“Have a good life, mate”, disse ele, antes de sair pela porta, e então eu entendi que Londres não proporcionava apenas encontros, mas também despedidas. Eu trabalhava em um Burger King ao lado do Dominion Theatre e da estação de Tottenham Court Road.
Nos primeiros dias, tinha dificuldade em entender tantos procedimentos diferentes. Assim, contei com a ajuda de um nigeriano gordinho, com pinta de rapper. Ele me ensinou onde deveriam ser alocadas as caixas no freezer, qual a maneira correta de preparar os sanduíches mais básicos e como lavar os utensílios de cozinha.

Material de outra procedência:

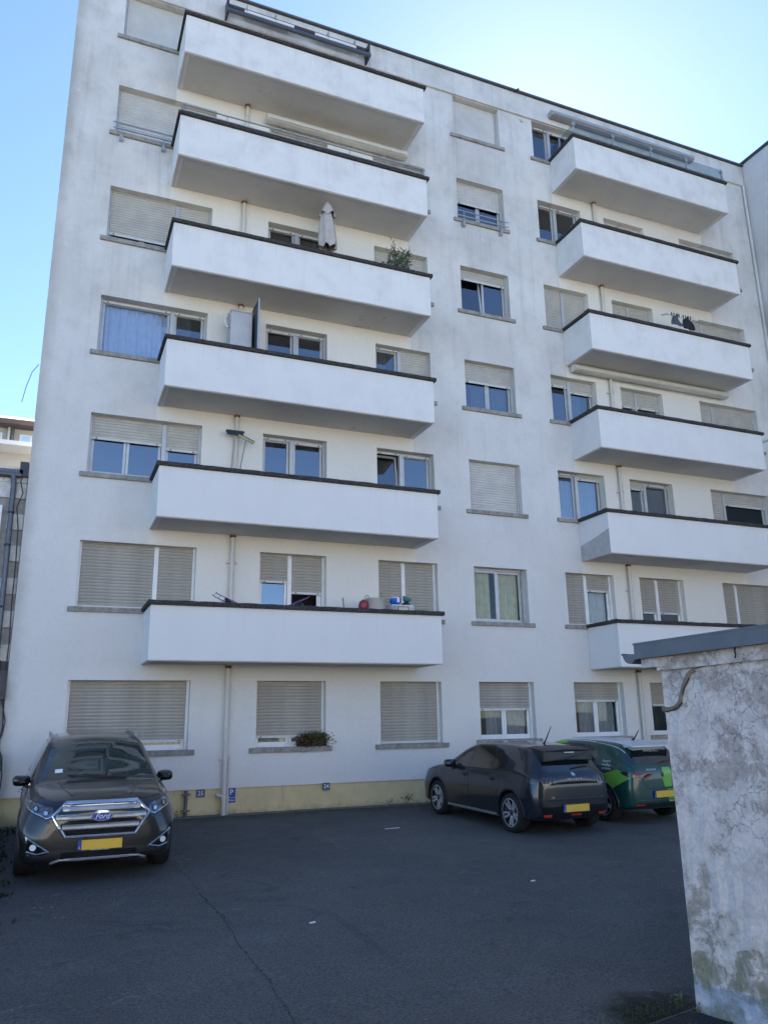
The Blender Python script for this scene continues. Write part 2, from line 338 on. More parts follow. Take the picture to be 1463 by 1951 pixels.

Por três meses, trabalhamos no mesmo horário, em cooperação total. Começávamos duas horas antes da abertura do restaurante e ficávamos por lá até as 13h. De vez em quando, almoçávamos juntos. Ou, quando havia muita correria, um preparava o sanduíche do outro, a fim de não deixar dois funcionários de folga ao mesmo tempo.
A pressão era constante, os chefes xingavam por qualquer motivo e cobravam coisas incompreensíveis. A tudo, ele reagia com muita tranquilidade. Parecia que nem os brados mais revoltados do gerente chinês poderiam demovê-lo de sua paz.
Aos poucos, captei um pouco desse espírito leve, pelo menos durante o meu tempo no restaurante, e passei a me preocupar menos com os chefes e suas intempestividades. Mas aí, um dia, enquanto eu comia um Whopper duplo com queijo, com batatas fritas e uma Coca-Cola gigantesca, ele sentou ao meu lado e perguntou: “Sabia que hoje é o meu último dia?”.
Ele não tinha contado para ninguém, mas retornaria na manhã seguinte para seu país natal, para cuidar de seu pai, que estava doente. Aquele cara era realmente uma boa pessoa, enviava metade do curto salário para a família, me ajudara em diversos momentos e estava prestes a ir embora.
Na hora, fiquei triste, contudo só percebi a verdadeira dimensão do momento quando nos abraçamos e ouvi o seguinte: “Have a good life, mate”. Ele não me desejava um bom ano ou um bom mês, mas uma boa vida.
Porque ele sabia que nunca mais nos veríamos. Não adiantava argumentar que ele poderia voltar para Londres um dia, que eu poderia rumar para a Nigéria ou que nos encontrássemos muitos anos depois no Brasil.
Era uma despedida de verdade, como poucas vezes se experiencia. Então eu dei tchau, lhe desejei uma vida fantástica, e ele saiu pela porta. Eu não imaginava que, alguns meses depois, faria o mesmo que ele.
Nas despedidas seguintes, eu tentava avaliar a possibilidade de um reencontro. Um ou outro adeus, eu ponderava, não seria definitivo. A maioria, sim. Em um ano, eu disse “Have a good life” 12 vezes.